I have just one guitar player, Bill. That’s my show. It is what I call severe less-is-more. I’m trying to make every little thing be a big thing. And grow from there. At the end, I’ll do a question-and-answer and finally, finally open up as a guy with a lot of love and a lot of experience, and a lot of accessibility. Ask me what you want to know, folks!

Why do you say finally, after all these years?

AG: Because I’ve been behind Paul Simon all through that famous Simon & Garfunkel career. And during my own solo 20 years I had my four-piece band. I only slowly began to be a talker. That’s why. I don’t know if they know how proud I am of my body of work.

OK, you brought it up, so I have to ask. You were about to tour with Paul when the voice troubles began. Are the two of you thinking about doing it again?

AG: Who knows? If the voice is working again. We’re a hot duo! The world loves us, I love us, so it begs the question why wouldn’t we do it again when the voice is back. But you gotta ask him. It takes two to make a tour.

When you get to this age, are all the old animosities gone?

AG: Animosities, Bill? Something you know?

There’s been hot and cold running water over the years.

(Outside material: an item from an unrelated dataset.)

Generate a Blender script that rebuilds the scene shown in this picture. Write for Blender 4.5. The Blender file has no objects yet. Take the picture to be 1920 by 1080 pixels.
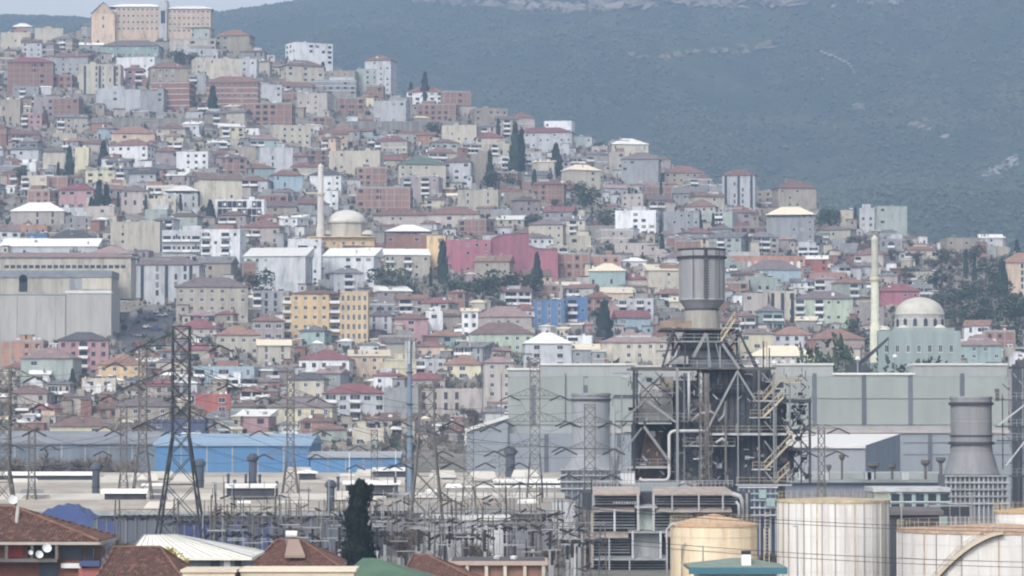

AG: We’re different personalities. You see Paul Simon, you see Artie Garfunkel, you see two different kind of guys. My job is to keep the class of Simon & Garfunkel. I don’t want to knock us off the pedestal and bring in the earthiness of two different personalities. We mesh pretty well. I don’t think our story is animosity, I think it’s harmony. Being two different people, we managed an alchemy of fusion in a pretty exciting way, right from childhood on. I think that’s our story.